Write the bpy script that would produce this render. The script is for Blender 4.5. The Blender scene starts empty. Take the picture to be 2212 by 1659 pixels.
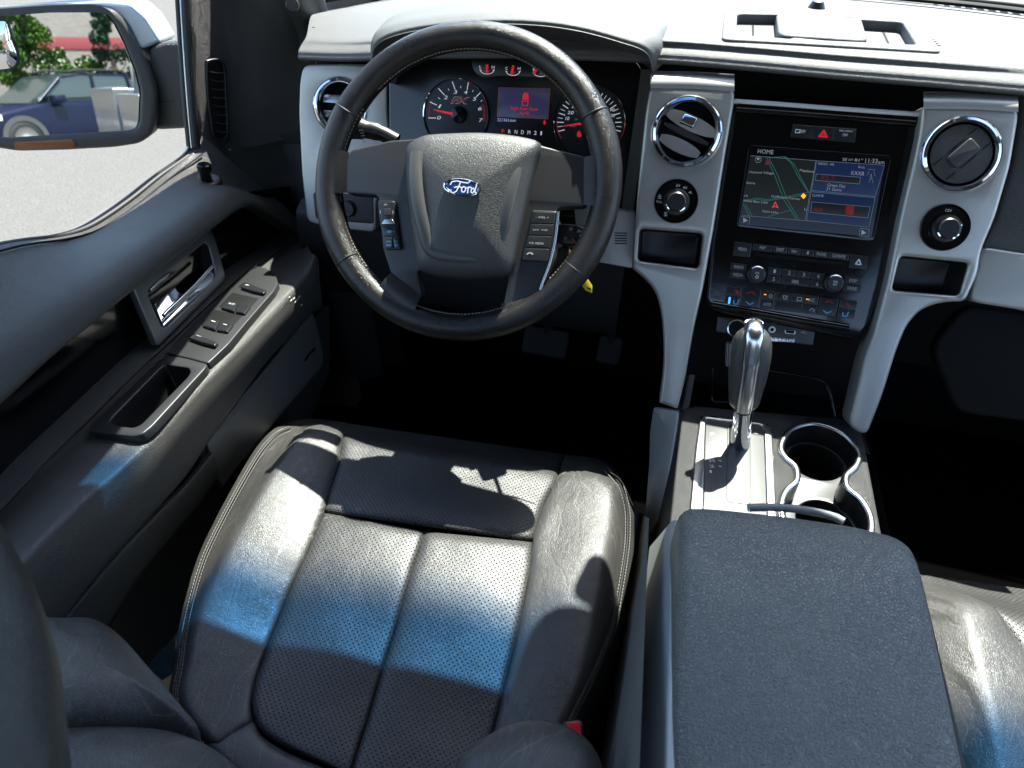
import bpy, bmesh, math, random
from mathutils import Vector, Matrix, geometry, noise
R = math.radians
random.seed(7)
sc = bpy.context.scene
col = sc.collection

# ------------------------------------------------------------------ camera
# world: X to the passenger side, Y to the front of the truck, Z up, metres; the truck floor is z=0
CX, CY, FOC = 1106.0, 829.5, 1540.0
Yc = Vector((494, -1230, 1540)).normalized()
Xc = Vector((.9728, .166, -.161)); Xc = (Xc - Yc * Xc.dot(Yc)).normalized()
Zc = Xc.cross(Yc)
CAM = Vector((.234, -.80, 1.083))
cd = bpy.data.cameras.new('camera'); cam = bpy.data.objects.new('camera', cd); col.objects.link(cam)
cd.sensor_width = 36; cd.lens = FOC / 2212 * 36
cd.clip_start = .02; cd.clip_end = 400
m = Matrix(((Xc.x, -Xc.y, -Xc.z, CAM.x), (Yc.x, -Yc.y, -Yc.z, CAM.y), (Zc.x, -Zc.y, -Zc.z, CAM.z), (0, 0, 0, 1)))
cam.matrix_world = m
cd.dof.use_dof = True; cd.dof.focus_distance = .98; cd.dof.aperture_fstop = 7
sc.camera = cam

# ------------------------------------------------------------------ light
SUN = Vector((.115, .515, 1)).normalized()
w = bpy.data.worlds.new('World'); sc.world = w; w.use_nodes = True
nt = w.node_tree; bg = nt.nodes['Background']
sky = nt.nodes.new('ShaderNodeTexSky'); sky.sky_type = 'NISHITA'; sky.sun_disc = False
sky.sun_elevation = math.asin(SUN.z); sky.sun_rotation = math.atan2(SUN.x, SUN.y)
nt.links.new(sky.outputs[0], bg.inputs[0]); bg.inputs[1].default_value = .12
sl = bpy.data.lights.new('sun', 'SUN'); sl.energy = 4.3; sl.angle = R(.53); sl.color = (1, .96, .9)
so = bpy.data.objects.new('sun', sl); col.objects.link(so); so.rotation_euler = SUN.to_track_quat('Z', 'Y').to_euler()
sc.view_settings.view_transform = 'Standard'; sc.view_settings.look = 'None'
sc.view_settings.exposure = 2.4; sc.view_settings.gamma = 1
sc.cycles.max_bounces = 8; sc.cycles.transparent_max_bounces = 12; sc.cycles.caustics_reflective = False
sc.cycles.sample_clamp_indirect = 6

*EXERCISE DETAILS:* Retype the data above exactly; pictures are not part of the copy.

*OUTPUT FOR THIS TASK:*
Write the bpy script that would produce this render. The script is for Blender 4.5. The Blender scene starts empty. Take the picture to be 2212 by 1659 pixels.
import bpy, bmesh, math, random
from mathutils import Vector, Matrix, geometry, noise
R = math.radians
random.seed(7)
sc = bpy.context.scene
col = sc.collection

# ------------------------------------------------------------------ camera
# world: X to the passenger side, Y to the front of the truck, Z up, metres; the truck floor is z=0
CX, CY, FOC = 1106.0, 829.5, 1540.0
Yc = Vector((494, -1230, 1540)).normalized()
Xc = Vector((.9728, .166, -.161)); Xc = (Xc - Yc * Xc.dot(Yc)).normalized()
Zc = Xc.cross(Yc)
CAM = Vector((.234, -.80, 1.083))
cd = bpy.data.cameras.new('camera'); cam = bpy.data.objects.new('camera', cd); col.objects.link(cam)
cd.sensor_width = 36; cd.lens = FOC / 2212 * 36
cd.clip_start = .02; cd.clip_end = 400
m = Matrix(((Xc.x, -Xc.y, -Xc.z, CAM.x), (Yc.x, -Yc.y, -Yc.z, CAM.y), (Zc.x, -Zc.y, -Zc.z, CAM.z), (0, 0, 0, 1)))
cam.matrix_world = m
cd.dof.use_dof = True; cd.dof.focus_distance = .98; cd.dof.aperture_fstop = 7
sc.camera = cam

# ------------------------------------------------------------------ light
SUN = Vector((.115, .515, 1)).normalized()
w = bpy.data.worlds.new('World'); sc.world = w; w.use_nodes = True
nt = w.node_tree; bg = nt.nodes['Background']
sky = nt.nodes.new('ShaderNodeTexSky'); sky.sky_type = 'NISHITA'; sky.sun_disc = False
sky.sun_elevation = math.asin(SUN.z); sky.sun_rotation = math.atan2(SUN.x, SUN.y)
nt.links.new(sky.outputs[0], bg.inputs[0]); bg.inputs[1].default_value = .12
sl = bpy.data.lights.new('sun', 'SUN'); sl.energy = 4.3; sl.angle = R(.53); sl.color = (1, .96, .9)
so = bpy.data.objects.new('sun', sl); col.objects.link(so); so.rotation_euler = SUN.to_track_quat('Z', 'Y').to_euler()
sc.view_settings.view_transform = 'Standard'; sc.view_settings.look = 'None'
sc.view_settings.exposure = 2.4; sc.view_settings.gamma = 1
sc.cycles.max_bounces = 8; sc.cycles.transparent_max_bounces = 12; sc.cycles.caustics_reflective = False
sc.cycles.sample_clamp_indirect = 6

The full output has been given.